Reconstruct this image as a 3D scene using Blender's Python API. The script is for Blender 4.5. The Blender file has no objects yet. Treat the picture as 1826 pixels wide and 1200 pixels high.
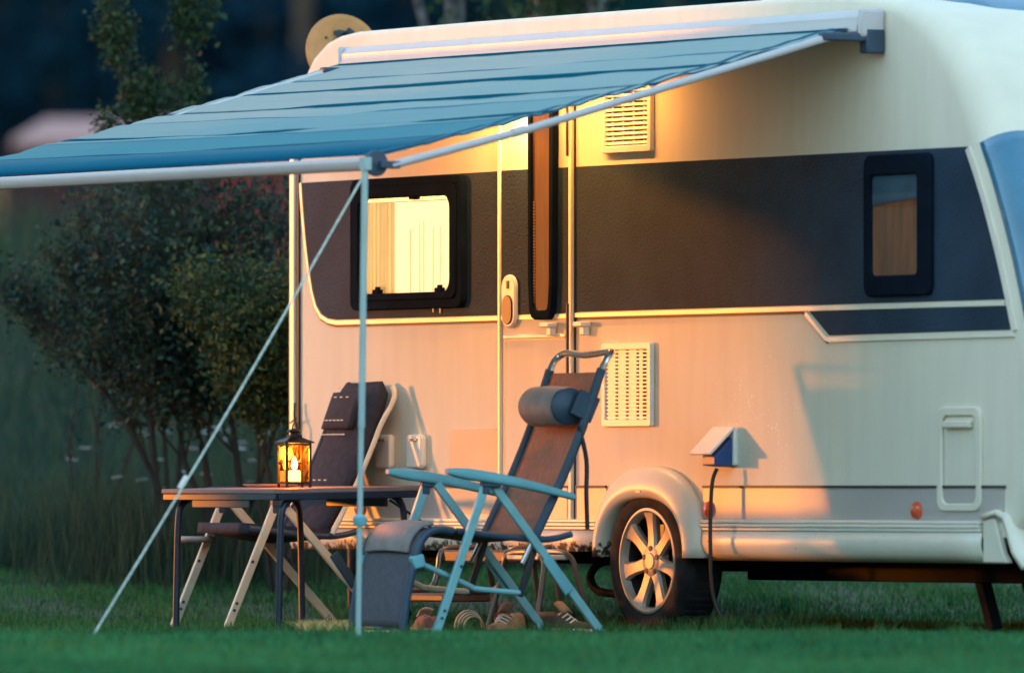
import bpy, bmesh, math, random
import numpy as np
from mathutils import Vector, Matrix, Euler
R = math.radians
S = bpy.context.scene
COL = S.collection
random.seed(7)

# ------------------------------------------------------------------ camera, sky, sun, exposure
TH = R(31.0)                                    # angle between the view and the long side of the caravan
DV = Vector((-math.cos(TH), math.sin(TH), 0))   # view direction on the ground
RV = Vector((math.sin(TH), math.cos(TH), 0))    # picture-right on the ground
D0, L0, EYE = 43.47, 0.5914, 0.618              # wheel distance, wheel offset, eye height
CAM = -(DV * D0 + RV * L0) + Vector((0, 0, EYE))
cd = bpy.data.cameras.new('camera')
cam = bpy.data.objects.new('camera', cd); COL.objects.link(cam)
cam.location = CAM
cam.rotation_euler = (R(90), 0, math.atan2(DV.y, DV.x) - R(90))
cd.sensor_width = 36; cd.lens = 36 * 18300 / 1826.0
cd.shift_y = 270 / 1826.0
cd.clip_start = 1; cd.clip_end = 2000
cd.dof.use_dof = True; cd.dof.focus_distance = 44.1; cd.dof.aperture_fstop = 2.3; cd.dof.aperture_blades = 0
S.camera = cam

SUN_AZ = math.atan2(-0.555, -0.832); SUN_EL = R(3.5)
W = bpy.data.worlds.new('World'); S.world = W; W.use_nodes = True
nt = W.node_tree; nt.nodes.clear()
sky = nt.nodes.new('ShaderNodeTexSky'); sky.sky_type = 'NISHITA'; sky.sun_disc = False
sky.sun_elevation = SUN_EL; sky.sun_rotation = math.pi / 2 - SUN_AZ
sky.dust_density = 0.0; sky.ozone_density = 3.0; sky.air_density = 1.0
hsv = nt.nodes.new('ShaderNodeHueSaturation'); hsv.inputs['Saturation'].default_value = 0.8
tint = nt.nodes.new('ShaderNodeMix'); tint.data_type = 'RGBA'; tint.blend_type = 'MULTIPLY'
tint.inputs['Factor'].default_value = 1.0
tint.inputs['B'].default_value = (1.06, 0.97, 0.79, 1)
bg = nt.nodes.new('ShaderNodeBackground'); bg.inputs['Strength'].default_value = 0.15
wo = nt.nodes.new('ShaderNodeOutputWorld')
nt.links.new(sky.outputs[0], hsv.inputs['Color']); nt.links.new(hsv.outputs[0], tint.inputs['A']); nt.links.new(tint.outputs['Result'], bg.inputs['Color'])
nt.links.new(bg.outputs[0], wo.inputs['Surface'])
sl = bpy.data.lights.new("sun", "SUN"); sl.energy = 0.225; sl.angle = R(2.6); sl.color = (1.0, 0.25, 0.0)
so = bpy.data.objects.new('sun', sl); COL.objects.link(so)
sdir = Vector((math.cos(SUN_AZ) * math.cos(SUN_EL), math.sin(SUN_AZ) * math.cos(SUN_EL), math.sin(SUN_EL)))
so.rotation_euler = sdir.to_track_quat('Z', 'Y').to_euler(); so.location = (-20, -20, 10)
S.view_settings.view_transform = 'Standard'; S.view_settings.look = 'None'
S.view_settings.exposure = 3.92; S.view_settings.gamma = 1.0
S.cycles.max_bounces = 8; S.cycles.transparent_max_bounces = 12
try: S.cycles.use_denoising = True
except Exception: pass

# ------------------------------------------------------------------ helpers
def tag(o, label=None, cat=None, group=None, kind=None):
    if label: o['label'] = label
    if cat: o['category'] = cat
    if group: o['group'] = group
    if kind: o['kind'] = kind
    return o
ORG = {}
def thing(name, label, cat, loc=(0, 0, 0), rotz=0, group=None):
    o = bpy.data.objects.new(name, None); COL.objects.link(o)
    o.location = loc; o.rotation_euler = (0, 0, rotz); o.empty_display_size = 0.1
    ORG[o.name] = Vector(loc)
    return tag(o, label, cat, group)

def mat(name, col, rough=0.5, metal=0.0, var=0.0, vs=8.0, bump=0.0, bs=60.0, col2=None, spec=0.5, trans=0.0, coat=0.0, bd=0.002, stretch=None):
    m = bpy.data.materials.new(name); m.use_nodes = True
    t = m.node_tree; N = t.nodes; b = N['Principled BSDF']
    b.inputs['Roughness'].default_value = rough; b.inputs['Metallic'].default_value = metal
    b.inputs['Specular IOR Level'].default_value = spec
    if coat: b.inputs['Coat Weight'].default_value = coat
    tc = N.new('ShaderNodeTexCoord'); src = tc.outputs['Object']
    if stretch:
        mp = N.new('ShaderNodeMapping'); mp.inputs['Scale'].default_value = stretch
        t.links.new(src, mp.inputs['Vector']); src = mp.outputs['Vector']
    c = (*col, 1)
    nz = N.new('ShaderNodeTexNoise'); nz.inputs['Scale'].default_value = vs; nz.inputs['Detail'].default_value = 5
    t.links.new(src, nz.inputs['Vector'])
    rp = N.new('ShaderNodeValToRGB')
    rp.color_ramp.elements[0].position = 0.33; rp.color_ramp.elements[1].position = 0.67
    if col2: rp.color_ramp.elements[0].color = (*col2, 1); rp.color_ramp.elements[1].color = c
    else:
        v = var or 0.04
        rp.color_ramp.elements[0].color = (*[x * (1 - v) for x in col], 1)
        rp.color_ramp.elements[1].color = (*[min(1, x * (1 + v)) for x in col], 1)
    t.links.new(nz.outputs['Fac'], rp.inputs['Fac']); t.links.new(rp.outputs['Color'], b.inputs['Base Color'])
    if bump:
        n2 = N.new('ShaderNodeTexNoise'); n2.inputs['Scale'].default_value = bs; n2.inputs['Detail'].default_value = 2
        t.links.new(tc.outputs['Object'], n2.inputs['Vector'])
        bp = N.new('ShaderNodeBump'); bp.inputs['Strength'].default_value = bump; bp.inputs['Distance'].default_value = bd
        t.links.new(n2.outputs['Fac'], bp.inputs['Height']); t.links.new(bp.outputs['Normal'], b.inputs['Normal'])
    if trans:
        tr = N.new('ShaderNodeBsdfTranslucent'); t.links.new(rp.outputs['Color'], tr.inputs['Color'])
        mx = N.new('ShaderNodeMixShader'); mx.inputs[0].default_value = trans
        t.links.new(b.outputs[0], mx.inputs[1]); t.links.new(tr.outputs[0], mx.inputs[2])
        t.links.new(mx.outputs[0], N['Material Output'].inputs['Surface'])
    return m
def emis(name, col, strength, vs=6, var=0.1, stretch=None):
    m = bpy.data.materials.new(name); m.use_nodes = True; t = m.node_tree; N = t.nodes
    b = N['Principled BSDF']; b.inputs['Base Color'].default_value = (*[x * .5 for x in col], 1)
    nz = N.new('ShaderNodeTexNoise'); nz.inputs['Scale'].default_value = vs
    tc = N.new('ShaderNodeTexCoord'); src = tc.outputs['Object']
    if stretch:
        mp = N.new('ShaderNodeMapping'); mp.inputs['Scale'].default_value = stretch
        t.links.new(src, mp.inputs['Vector']); src = mp.outputs['Vector']
    t.links.new(src, nz.inputs['Vector'])
    rp = N.new('ShaderNodeValToRGB')
    rp.color_ramp.elements[0].color = (*[x * (1 - var) for x in col], 1); rp.color_ramp.elements[1].color = (*col, 1)
    rp.color_ramp.elements[0].position = .35; rp.color_ramp.elements[1].position = .6
    t.links.new(nz.outputs['Fac'], rp.inputs['Fac']); t.links.new(rp.outputs['Color'], b.inputs['Emission Color'])
    b.inputs['Emission Strength'].default_value = strength
    return m
def glass(name, col=(0.9, 0.95, 1), clear=0.85, rough=0.03):
    m = bpy.data.materials.new(name); m.use_nodes = True; t = m.node_tree; N = t.nodes
    tr = N.new('ShaderNodeBsdfTransparent'); tr.inputs['Color'].default_value = (*col, 1)
    g = N.new('ShaderNodeBsdfGlossy'); g.inputs['Roughness'].default_value = rough
    nz = N.new('ShaderNodeTexNoise'); nz.inputs['Scale'].default_value = 3
    mr = N.new('ShaderNodeMapRange'); mr.inputs['To Min'].default_value = rough * .6; mr.inputs['To Max'].default_value = rough * 1.5
    t.links.new(nz.outputs['Fac'], mr.inputs['Value']); t.links.new(mr.outputs[0], g.inputs['Roughness'])
    mx = N.new('ShaderNodeMixShader'); mx.inputs[0].default_value = 1 - clear
    t.links.new(tr.outputs[0], mx.inputs[1]); t.links.new(g.outputs[0], mx.inputs[2])
    t.links.new(mx.outputs[0], N['Material Output'].inputs['Surface'])
    return m

class MB:
    def __init__(s): s.v = []; s.f = []
    def add(s, vs, fs):
        n = len(s.v); s.v += [tuple(p) for p in vs]; s.f += [tuple(i + n for i in f) for f in fs]; return s
    def box(s, c, d, rot=None):
        c = Vector(c); hx, hy, hz = d[0] / 2, d[1] / 2, d[2] / 2
        P = [Vector((x, y, z)) for z in (-hz, hz) for y in (-hy, hy) for x in (-hx, hx)]
        if rot is not None: P = [rot @ p for p in P]
        return s.add([c + p for p in P], [(0, 2, 3, 1), (4, 5, 7, 6), (0, 1, 5, 4), (2, 6, 7, 3), (0, 4, 6, 2), (1, 3, 7, 5)])
    def bar(s, a, b, w, h, up=(0, 0, 1)):
        # rectangular bar from a to b: w across, h along 'up'
        a = Vector(a); b = Vector(b); t = (b - a).normalized(); u = Vector(up)
        x = t.cross(u)
        if x.length < 1e-4: x = t.cross(Vector((1, 0, 0)))
        x.normalize(); u = x.cross(t).normalized()
        P = []
        for q in (a, b):
            for i, j in ((-1, -1), (1, -1), (1, 1), (-1, 1)): P.append(q + x * (i * w / 2) + u * (j * h / 2))
        return s.add(P, [(0, 1, 2, 3), (7, 6, 5, 4), (0, 4, 5, 1), (1, 5, 6, 2), (2, 6, 7, 3), (3, 7, 4, 0)])
    def tube(s, pts, r, n=10, flat=1.0):
        pts = [Vector(p) for p in pts]; rr = r if isinstance(r, (list, tuple)) else [r] * len(pts)
        m = len(pts); ts = []
        for i in range(m):
            a = pts[max(0, i - 1)]; b = pts[min(m - 1, i + 1)]; ts.append((b - a).normalized())
        u = ts[0].orthogonal().normalized(); vs = []
        for i in range(m):
            u = (u - ts[i] * u.dot(ts[i])); u = u.normalized() if u.length > 1e-6 else ts[i].orthogonal().normalized()
            w = ts[i].cross(u)
            for k in range(n):
                a = 2 * math.pi * k / n
                vs.append(pts[i] + u * (math.cos(a) * rr[i]) + w * (math.sin(a) * rr[i] * flat))
        fs = [(i * n + k, i * n + (k + 1) % n, (i + 1) * n + (k + 1) % n, (i + 1) * n + k) for i in range(m - 1) for k in range(n)]
        fs.append(tuple(reversed(range(n)))); fs.append(tuple((m - 1) * n + k for k in range(n)))
        return s.add(vs, fs)
    def prism(s, poly, y0, y1):
        # polygon in XZ, extruded along Y
        n = len(poly)
        vs = [(x, y0, z) for x, z in poly] + [(x, y1, z) for x, z in poly]
        fs = [tuple(range(n)), tuple(reversed(range(n, 2 * n)))]
        fs += [(i, n + i, n + (i + 1) % n, (i + 1) % n) for i in range(n)]
        return s.add(vs, fs)
    def ring(s, outer, inner, y0, y1):
        # frame between two closed XZ loops with the same number of points
        n = len(outer)
        vs = [(x, y0, z) for x, z in outer] + [(x, y0, z) for x, z in inner] + [(x, y1, z) for x, z in outer] + [(x, y1, z) for x, z in inner]
        fs = []
        for i in range(n):
            j = (i + 1) % n
            fs += [(i, j, n + j, n + i), (2 * n + i, 3 * n + i, 3 * n + j, 2 * n + j), (i, 2 * n + i, 2 * n + j, j), (n + i, n + j, 3 * n + j, 3 * n + i)]
        return s.add(vs, fs)
    def lathe(s, prof, c=(0, 0, 0), axis='Z', n=32, close=False, cap=True):
        c = Vector(c); vs = []; m = len(prof)
        for r, h in prof:
            for k in range(n):
                a = 2 * math.pi * k / n
                if axis == 'Z': p = (r * math.cos(a), r * math.sin(a), h)
                elif axis == 'Y': p = (r * math.cos(a), h, r * math.sin(a))
                else: p = (h, r * math.cos(a), r * math.sin(a))
                vs.append(c + Vector(p))
        mm = m if close else m - 1
        fs = [(i * n + k, ((i + 1) % m) * n + k, ((i + 1) % m) * n + (k + 1) % n, i * n + (k + 1) % n) for i in range(mm) for k in range(n)]
        if not close and cap:
            if prof[0][0] > 1e-6: fs.append(tuple(range(n)))
            if prof[-1][0] > 1e-6: fs.append(tuple(reversed([(m - 1) * n + k for k in range(n)])))
        return s.add(vs, fs)
    def grid(s, rows):
        m = len(rows); n = len(rows[0])
        return s.add([p for r in rows for p in r], [(i * n + j, i * n + j + 1, (i + 1) * n + j + 1, (i + 1) * n + j) for i in range(m - 1) for j in range(n - 1)])
    def xf(s, M):
        s.v = [tuple(M @ Vector(p)) for p in s.v]; return s
    def build(s, name, m, parent=None, local=False, bevel=0.0, ang=35, solid=0.0, flat=False, fix=True):
        me = bpy.data.meshes.new(name)
        org = ORG.get(parent.name, Vector()) if (parent and not local) else Vector()
        me.from_pydata([(p[0] - org.x, p[1] - org.y, p[2] - org.z) for p in s.v], [], s.f)
        if fix:
            bm = bmesh.new(); bm.from_mesh(me); bmesh.ops.recalc_face_normals(bm, faces=bm.faces); bm.to_mesh(me); bm.free()
        if not flat:
            me.polygons.foreach_set('use_smooth', [True] * len(me.polygons)); me.set_sharp_from_angle(angle=R(ang))
        o = bpy.data.objects.new(name, me); COL.objects.link(o)
        me.materials.append(m)
        if parent: o.parent = parent
        ORG[o.name] = org
        if solid:
            q = o.modifiers.new('thick', 'SOLIDIFY'); q.thickness = solid; q.offset = 0
        if bevel:
            q = o.modifiers.new('edge', 'BEVEL'); q.width = bevel; q.segments = 2; q.limit_method = 'ANGLE'; q.angle_limit = R(40)
        return o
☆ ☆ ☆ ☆
• _What to produce_
Begin at the first line of the data above and repeat each line exactly, stopping after the line containing "S.camera = cam". Omit the pictures.

• _Output of the task_
Reconstruct this image as a 3D scene using Blender's Python API. The script is for Blender 4.5. The Blender file has no objects yet. Treat the picture as 1826 pixels wide and 1200 pixels high.
import bpy, bmesh, math, random
import numpy as np
from mathutils import Vector, Matrix, Euler
R = math.radians
S = bpy.context.scene
COL = S.collection
random.seed(7)

# ------------------------------------------------------------------ camera, sky, sun, exposure
TH = R(31.0)                                    # angle between the view and the long side of the caravan
DV = Vector((-math.cos(TH), math.sin(TH), 0))   # view direction on the ground
RV = Vector((math.sin(TH), math.cos(TH), 0))    # picture-right on the ground
D0, L0, EYE = 43.47, 0.5914, 0.618              # wheel distance, wheel offset, eye height
CAM = -(DV * D0 + RV * L0) + Vector((0, 0, EYE))
cd = bpy.data.cameras.new('camera')
cam = bpy.data.objects.new('camera', cd); COL.objects.link(cam)
cam.location = CAM
cam.rotation_euler = (R(90), 0, math.atan2(DV.y, DV.x) - R(90))
cd.sensor_width = 36; cd.lens = 36 * 18300 / 1826.0
cd.shift_y = 270 / 1826.0
cd.clip_start = 1; cd.clip_end = 2000
cd.dof.use_dof = True; cd.dof.focus_distance = 44.1; cd.dof.aperture_fstop = 2.3; cd.dof.aperture_blades = 0
S.camera = cam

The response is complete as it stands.